## SHORT TASK
Look at the data below and print exactly the lines from its first line through the line with "part('pennant', m, PC[i"; the pictures stay out of the copy.

## RECORDS FOR THIS EXERCISE
+---+
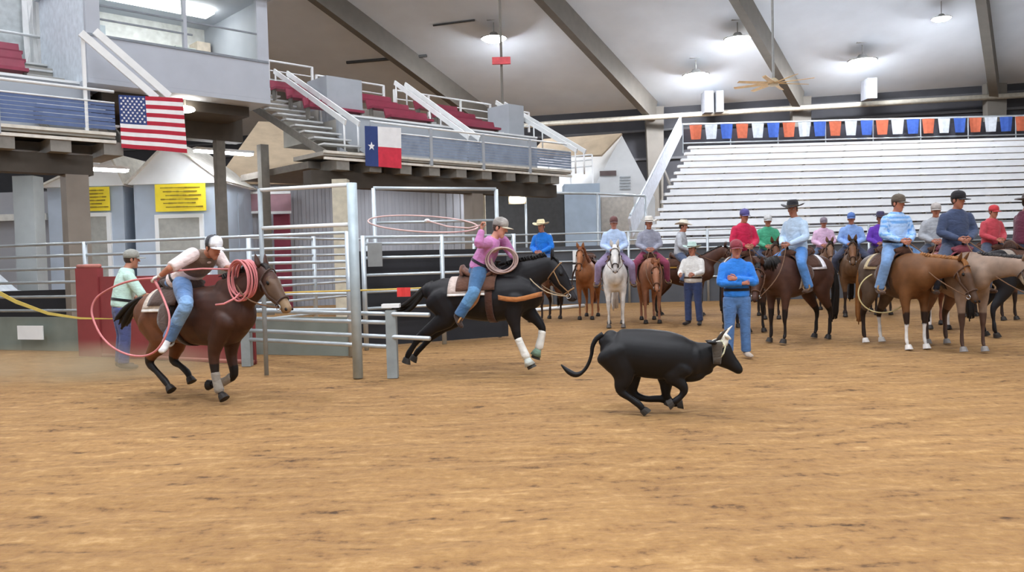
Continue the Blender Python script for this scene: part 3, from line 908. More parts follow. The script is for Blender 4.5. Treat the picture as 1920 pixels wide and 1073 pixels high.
# end walkway with sloping side panel
m = MB(); a0, a1 = hp(1182, 2.6, 31), hp(1277, 8.0, 40.6)
m.beam(a0, a1, .1, .8, (0, 0, 1)); part('side_panel', m, mat('side_panel', '#dfe3ec', .4, .2), t)
m = MB()
for off in (.5, .1): m.tube([a0+V((-.0, 0, off)), a1+V((0, 0, off))], .035, 8)
for i in range(8):
    q = a0.lerp(a1, i/7); m.tube([q+V((0, 0, -.3)), q+V((0, 0, .5))], .03, 6)
part('side_rail', m, GALV, t)
m = MB(); b0 = hp(1280, 8.05, 40.6); m.tube([b0, V((27, 40.6, 8.05))], .045, 8); m.tube([b0+V((0, 0, -.95)), V((27, 40.6, 7.1))], .04, 8)
x = b0.x
while x < 27: m.tube([(x, 40.6, 6.6), (x, 40.6, 8.05)], .03, 6); x += 2.4
part('back_rail', m, GALV, t)
m = MB(); m.box(((b0.x+27)/2, 40.75, 7.3), 27-b0.x, .06, 1.0); part('back_panel', m, mat('dark_mesh', '#43434a', .8), t)
# pennants
t = thing('pennant_string', 'string of orange, white and blue pennants along the top rail of the bleacher', 'bunting', (b0.x, 40.4, 8.0))
m = MB(); m.tube([b0+V((0, -.15, -.02)), V((27, 40.45, 8.0))], .012, 6); part('cord', m, WHITE, t)
PC = [mat('pennant_orange', '#c9694a', .8), mat('pennant_white', '#dde3ea', .8), mat('pennant_blue', '#3f63b8', .8)]
x = b0.x+.3; i = 0
while x < 26.5:
    m = MB(); wd = .62; m.sheet([[V((x+wd*u*(1-.25*v)+wd*.125*v, 40.42+.03*math.sin(5*u+i), 7.98-.72*v)) for u in (0, .33, .66, 1)] for v in (0, .5, 1)], .012)
    part('pennant', m, PC[i % 3], t); x += .78; i += 1
    
# ------------------------------------------------------------------ pipe fences
def fence(name, label, p0, p1, rails, posts, top=None, r=.028, pr=.045, skirt=None, mats=GALV, base=0.0):
    """horizontal pipes at the given heights between two plan points"""
    p0, p1 = V((p0.x, p0.y, 0)), V((p1.x, p1.y, 0)); L = (p1-p0).length
    t = thing(name, label, 'fence', p0)
    for z in rails:
        m = MB(); m.tube([p0+V((0, 0, z)), p1+V((0, 0, z))], r, 10); part('rail', m, mats, t, True)
    for i in range(posts):
        q = p0.lerp(p1, i/(posts-1)); m = MB()
        m.tube([q, q+V((0, 0, (top or max(rails)+.02)))], pr, 10); part('post', m, mats, t, True)
    if skirt:
        z0, z1, ms = skirt; m = MB(); off = (p1-p0).normalized().cross(V((0, 0, 1)))*-.05
        m.beam(p0+off+V((0, 0, (z0+z1)/2)), p1+off+V((0, 0, (z0+z1)/2)), .03, z1-z0); part('kick_panel', m, ms, t)
    return t
BLACK = mat('black_sheet', '#26272c', .75, 0, .15, 2)
GREENG = mat('grey_green_board', '#7e857c', .8, 0, .12, 2)
FL0, FL1 = hp(-40, 1, 16.2), hp(655, 1, 13.4)
fence('pipe_fence', 'long silver pipe fence behind the left rider, with a grey-green kick board', FL0, FL1, [2.08, 1.85, 1.6, 1.34, 1.06, .79], 4, 2.1, skirt=(0, .66, GREENG))
m = MB(); q = P(57, 624, 15.55); uL = (FL1-FL0); uL.z = 0; uL.normalize(); m.beam(q-uL*.33, q+uL*.33, .02, .27); 
single('notice_plate', m, WHITE, 'white blank rectangular plate fixed low on the grey-green kick board', 'plate')
FB0, FB1 = hp(470, 1, 15.4), hp(690, 1, 18.8)
fence('pipe_fence', 'silver pipe fence of the alley receding behind the head of the left horse', FB0, FB1, [2.1, 1.75, 1.44, 1.14, .82, .5], 3, 2.15)
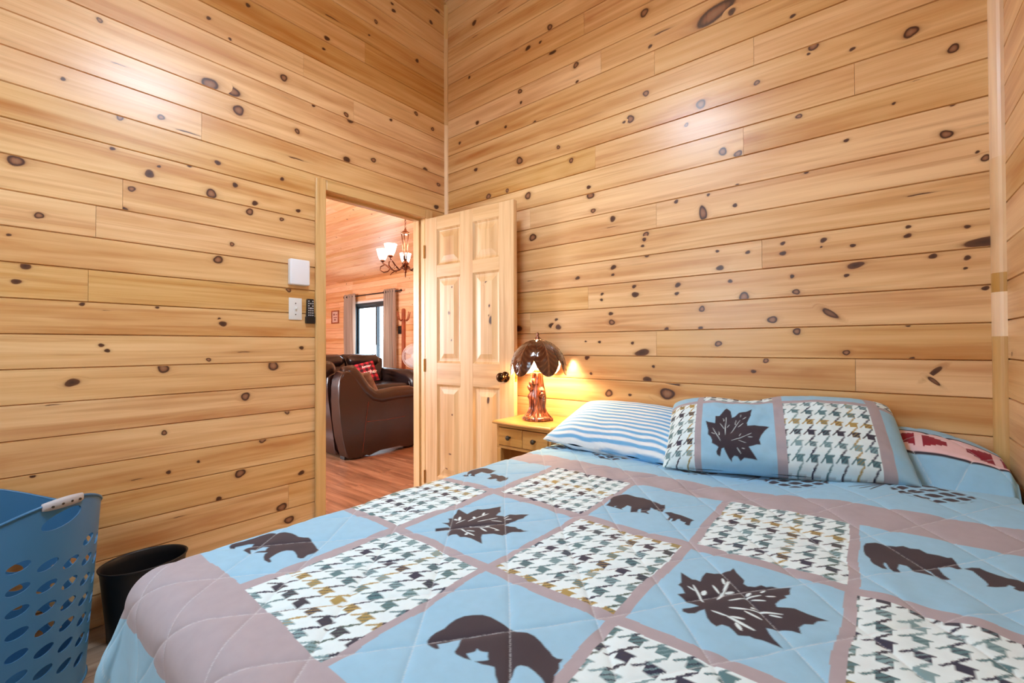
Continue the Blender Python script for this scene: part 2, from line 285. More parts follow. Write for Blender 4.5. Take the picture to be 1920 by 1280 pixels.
BEAR_L=[[-1.199,1.1745],[-1.2038,1.1937],[-1.1986,1.2002],[-1.2165,1.2166],[-1.2196,1.2287],[-1.2219,1.2539],[-1.2245,1.2846],[-1.2172,1.3007],[-1.2013,1.3109],[-1.178,1.3063],[-1.1583,1.302],[-1.1491,1.3054],[-1.1447,1.2835],[-1.1375,1.2629],[-1.1469,1.253],[-1.1652,1.2527],[-1.1761,1.2536],[-1.1714,1.2288],[-1.1694,1.2073],[-1.1579,1.2027],[-1.17,1.1976],[-1.1798,1.1944],[-1.1851,1.2086],[-1.1943,1.2106],[-1.1914,1.1943],[-1.1792,1.188],[-1.1897,1.1796]]
CUB_L=[[-1.1326,1.2528],[-1.1253,1.2633],[-1.1131,1.2683],[-1.0912,1.2559],[-1.0847,1.2656],[-1.0644,1.2638],[-1.0527,1.2641],[-1.0441,1.249],[-1.0415,1.2212],[-1.0396,1.2038],[-1.049,1.2026],[-1.0627,1.2064],[-1.0643,1.2157],[-1.0741,1.2208],[-1.0801,1.2095],[-1.0841,1.202],[-1.1019,1.2008],[-1.1029,1.2153],[-1.1058,1.2307]]
LEAF_P=[[0.0613,0.6144],[0.1104,0.589],[0.1963,0.5636],[0.2025,0.6441],[0.1994,0.7203],[0.2577,0.7203],[0.3067,0.7881],[0.362,0.8686],[0.4172,0.8051],[0.4356,0.6907],[0.4724,0.7034],[0.5337,0.7712],[0.6258,0.7924],[0.7147,0.8432],[0.6994,0.7712],[0.6933,0.7119],[0.6687,0.661],[0.638,0.5932],[0.6442,0.5424],[0.7423,0.5593],[0.8221,0.5551],[0.9294,0.5381],[0.865,0.4661],[0.8221,0.3898],[0.7914,0.322],[0.8067,0.25],[0.7485,0.2458],[0.6503,0.2034],[0.6871,0.1441],[0.7546,0.0551],[0.6871,0.0636],[0.5828,0.072],[0.5337,0.0424],[0.4969,0.0847],[0.454,0.0932],[0.4233,0.0678],[0.4172,0.0297],[0.3804,0.0678],[0.3436,0.1271],[0.319,0.178],[0.2883,0.1695],[0.2638,0.0763],[0.2209,0.1017],[0.2147,0.1356],[0.2454,0.1864],[0.227,0.2034],[0.1534,0.2458],[0.1595,0.2797],[0.135,0.339],[0.0982,0.3771],[0.1012,0.4492]]
VEIN_P=[[0.1656,0.4831,0.2761,0.2627,0.0098159509202454],[0.1472,0.4051,0.1994,0.3814,0.0098159509202454],[0.2515,0.4237,0.2589,0.3559,0.011042944785276074],[0.3528,0.6949,0.3374,0.3517,0.011042944785276074],[0.3129,0.6737,0.3252,0.6229,0.011042944785276074],[0.2699,0.5678,0.3282,0.4661,0.011042944785276074],[0.365,0.4983,0.3957,0.5593,0.008588957055214725],[0.4172,0.4025,0.546,0.6441,0.008588957055214725],[0.4877,0.6398,0.4798,0.5593,0.0098159509202454],[0.5184,0.5169,0.5859,0.5805,0.0098159509202454],[0.5583,0.7415,0.5571,0.6907,0.0098159509202454],[0.5859,0.661,0.6288,0.6907,0.0098159509202454],[0.4264,0.2712,0.6258,0.3814,0.0098159509202454],[0.6258,0.3814,0.6902,0.4153,0.008588957055214725],[0.6472,0.3602,0.6994,0.3576,0.011042944785276074],[0.5153,0.2924,0.6135,0.2627,0.008588957055214725],[0.5307,0.3644,0.5521,0.4068,0.008588957055214725],[0.4939,0.178,0.5429,0.1144,0.011042944785276074],[0.5644,0.1737,0.5951,0.1695,0.011042944785276074]]
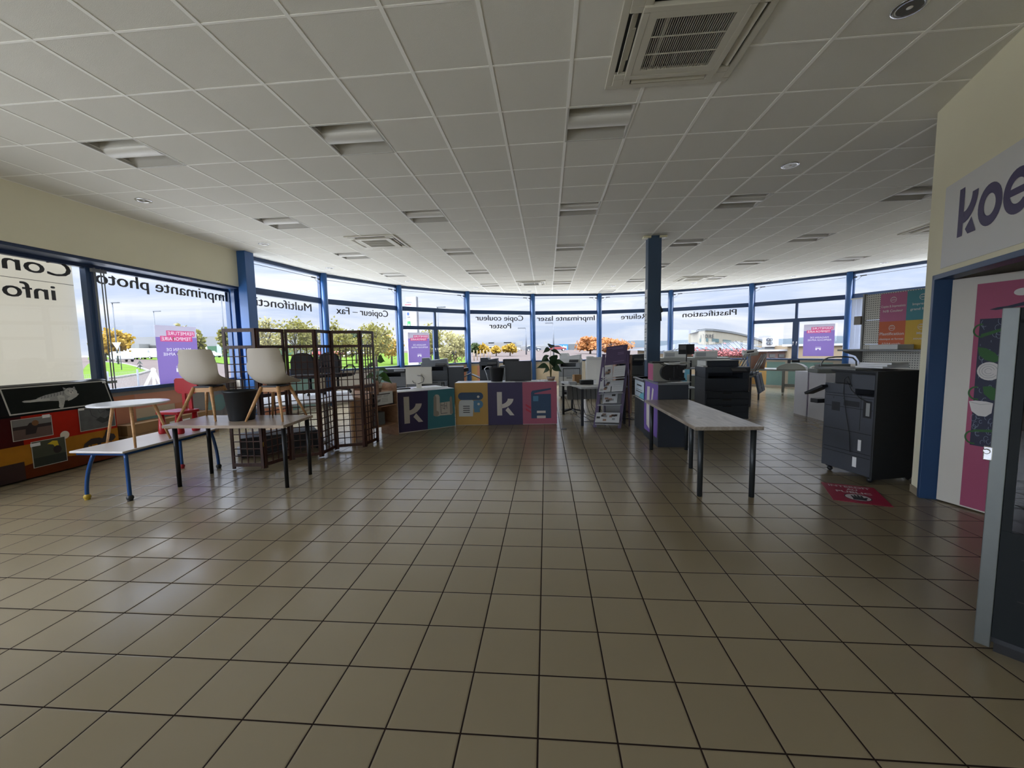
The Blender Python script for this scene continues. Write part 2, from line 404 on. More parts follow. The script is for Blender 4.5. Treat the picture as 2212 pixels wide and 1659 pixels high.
+---+
## WRITTEN RESPONSE
Continue the Blender Python script for this scene: part 3, from line 908. More parts follow. The script is for Blender 4.5. Treat the picture as 1920 pixels wide and 1073 pixels high.
# end walkway with sloping side panel
m = MB(); a0, a1 = hp(1182, 2.6, 31), hp(1277, 8.0, 40.6)
m.beam(a0, a1, .1, .8, (0, 0, 1)); part('side_panel', m, mat('side_panel', '#dfe3ec', .4, .2), t)
m = MB()
for off in (.5, .1): m.tube([a0+V((-.0, 0, off)), a1+V((0, 0, off))], .035, 8)
for i in range(8):
    q = a0.lerp(a1, i/7); m.tube([q+V((0, 0, -.3)), q+V((0, 0, .5))], .03, 6)
part('side_rail', m, GALV, t)
m = MB(); b0 = hp(1280, 8.05, 40.6); m.tube([b0, V((27, 40.6, 8.05))], .045, 8); m.tube([b0+V((0, 0, -.95)), V((27, 40.6, 7.1))], .04, 8)
x = b0.x
while x < 27: m.tube([(x, 40.6, 6.6), (x, 40.6, 8.05)], .03, 6); x += 2.4
part('back_rail', m, GALV, t)
m = MB(); m.box(((b0.x+27)/2, 40.75, 7.3), 27-b0.x, .06, 1.0); part('back_panel', m, mat('dark_mesh', '#43434a', .8), t)
# pennants
t = thing('pennant_string', 'string of orange, white and blue pennants along the top rail of the bleacher', 'bunting', (b0.x, 40.4, 8.0))
m = MB(); m.tube([b0+V((0, -.15, -.02)), V((27, 40.45, 8.0))], .012, 6); part('cord', m, WHITE, t)
PC = [mat('pennant_orange', '#c9694a', .8), mat('pennant_white', '#dde3ea', .8), mat('pennant_blue', '#3f63b8', .8)]
x = b0.x+.3; i = 0
while x < 26.5:
    m = MB(); wd = .62; m.sheet([[V((x+wd*u*(1-.25*v)+wd*.125*v, 40.42+.03*math.sin(5*u+i), 7.98-.72*v)) for u in (0, .33, .66, 1)] for v in (0, .5, 1)], .012)
    part('pennant', m, PC[i % 3], t); x += .78; i += 1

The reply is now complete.